Write out, word for word, the first line of the data below and every line after it through the one containing "SC.view_settings.gamma = 1.0".
---- Data section
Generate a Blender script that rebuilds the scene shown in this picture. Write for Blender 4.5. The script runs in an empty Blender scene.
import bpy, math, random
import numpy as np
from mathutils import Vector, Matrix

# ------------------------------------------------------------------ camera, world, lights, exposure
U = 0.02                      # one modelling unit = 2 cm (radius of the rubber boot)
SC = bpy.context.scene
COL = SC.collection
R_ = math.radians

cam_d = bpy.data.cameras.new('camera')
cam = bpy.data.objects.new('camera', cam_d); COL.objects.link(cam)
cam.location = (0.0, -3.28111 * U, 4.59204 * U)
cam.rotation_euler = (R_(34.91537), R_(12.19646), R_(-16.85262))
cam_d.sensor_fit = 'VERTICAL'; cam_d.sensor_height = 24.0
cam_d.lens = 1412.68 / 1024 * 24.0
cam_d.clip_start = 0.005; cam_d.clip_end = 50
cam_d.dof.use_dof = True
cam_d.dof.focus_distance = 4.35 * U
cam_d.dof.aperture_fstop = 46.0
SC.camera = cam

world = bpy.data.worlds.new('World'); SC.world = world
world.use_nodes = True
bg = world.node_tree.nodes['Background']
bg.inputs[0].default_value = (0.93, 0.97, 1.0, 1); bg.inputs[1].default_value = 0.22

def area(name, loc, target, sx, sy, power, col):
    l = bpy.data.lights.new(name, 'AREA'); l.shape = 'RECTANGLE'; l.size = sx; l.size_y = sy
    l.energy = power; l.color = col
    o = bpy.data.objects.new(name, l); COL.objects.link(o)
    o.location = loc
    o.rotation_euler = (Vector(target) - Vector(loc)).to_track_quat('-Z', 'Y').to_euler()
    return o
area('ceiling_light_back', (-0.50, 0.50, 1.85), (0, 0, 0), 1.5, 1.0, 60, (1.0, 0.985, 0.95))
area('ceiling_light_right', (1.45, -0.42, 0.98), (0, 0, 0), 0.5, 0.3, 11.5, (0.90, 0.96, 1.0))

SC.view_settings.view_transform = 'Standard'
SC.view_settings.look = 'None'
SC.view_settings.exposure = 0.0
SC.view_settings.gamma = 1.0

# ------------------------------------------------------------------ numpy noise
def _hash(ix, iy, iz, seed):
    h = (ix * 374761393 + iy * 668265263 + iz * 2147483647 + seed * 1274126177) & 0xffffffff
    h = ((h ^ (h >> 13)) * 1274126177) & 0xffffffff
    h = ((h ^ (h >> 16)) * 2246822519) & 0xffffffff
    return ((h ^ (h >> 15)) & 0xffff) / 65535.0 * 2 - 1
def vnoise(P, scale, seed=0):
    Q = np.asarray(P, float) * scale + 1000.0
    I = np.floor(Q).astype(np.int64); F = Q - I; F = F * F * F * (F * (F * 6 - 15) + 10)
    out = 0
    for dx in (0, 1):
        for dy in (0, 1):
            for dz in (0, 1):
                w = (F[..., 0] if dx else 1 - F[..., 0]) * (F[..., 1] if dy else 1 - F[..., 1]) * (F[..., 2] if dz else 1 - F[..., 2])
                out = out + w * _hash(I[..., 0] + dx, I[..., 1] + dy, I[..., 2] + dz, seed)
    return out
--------
#### [Solution to this task]
Generate a Blender script that rebuilds the scene shown in this picture. Write for Blender 4.5. The script runs in an empty Blender scene.
import bpy, math, random
import numpy as np
from mathutils import Vector, Matrix

# ------------------------------------------------------------------ camera, world, lights, exposure
U = 0.02                      # one modelling unit = 2 cm (radius of the rubber boot)
SC = bpy.context.scene
COL = SC.collection
R_ = math.radians

cam_d = bpy.data.cameras.new('camera')
cam = bpy.data.objects.new('camera', cam_d); COL.objects.link(cam)
cam.location = (0.0, -3.28111 * U, 4.59204 * U)
cam.rotation_euler = (R_(34.91537), R_(12.19646), R_(-16.85262))
cam_d.sensor_fit = 'VERTICAL'; cam_d.sensor_height = 24.0
cam_d.lens = 1412.68 / 1024 * 24.0
cam_d.clip_start = 0.005; cam_d.clip_end = 50
cam_d.dof.use_dof = True
cam_d.dof.focus_distance = 4.35 * U
cam_d.dof.aperture_fstop = 46.0
SC.camera = cam

world = bpy.data.worlds.new('World'); SC.world = world
world.use_nodes = True
bg = world.node_tree.nodes['Background']
bg.inputs[0].default_value = (0.93, 0.97, 1.0, 1); bg.inputs[1].default_value = 0.22

def area(name, loc, target, sx, sy, power, col):
    l = bpy.data.lights.new(name, 'AREA'); l.shape = 'RECTANGLE'; l.size = sx; l.size_y = sy
    l.energy = power; l.color = col
    o = bpy.data.objects.new(name, l); COL.objects.link(o)
    o.location = loc
    o.rotation_euler = (Vector(target) - Vector(loc)).to_track_quat('-Z', 'Y').to_euler()
    return o
area('ceiling_light_back', (-0.50, 0.50, 1.85), (0, 0, 0), 1.5, 1.0, 60, (1.0, 0.985, 0.95))
area('ceiling_light_right', (1.45, -0.42, 0.98), (0, 0, 0), 0.5, 0.3, 11.5, (0.90, 0.96, 1.0))

SC.view_settings.view_transform = 'Standard'
SC.view_settings.look = 'None'
SC.view_settings.exposure = 0.0
SC.view_settings.gamma = 1.0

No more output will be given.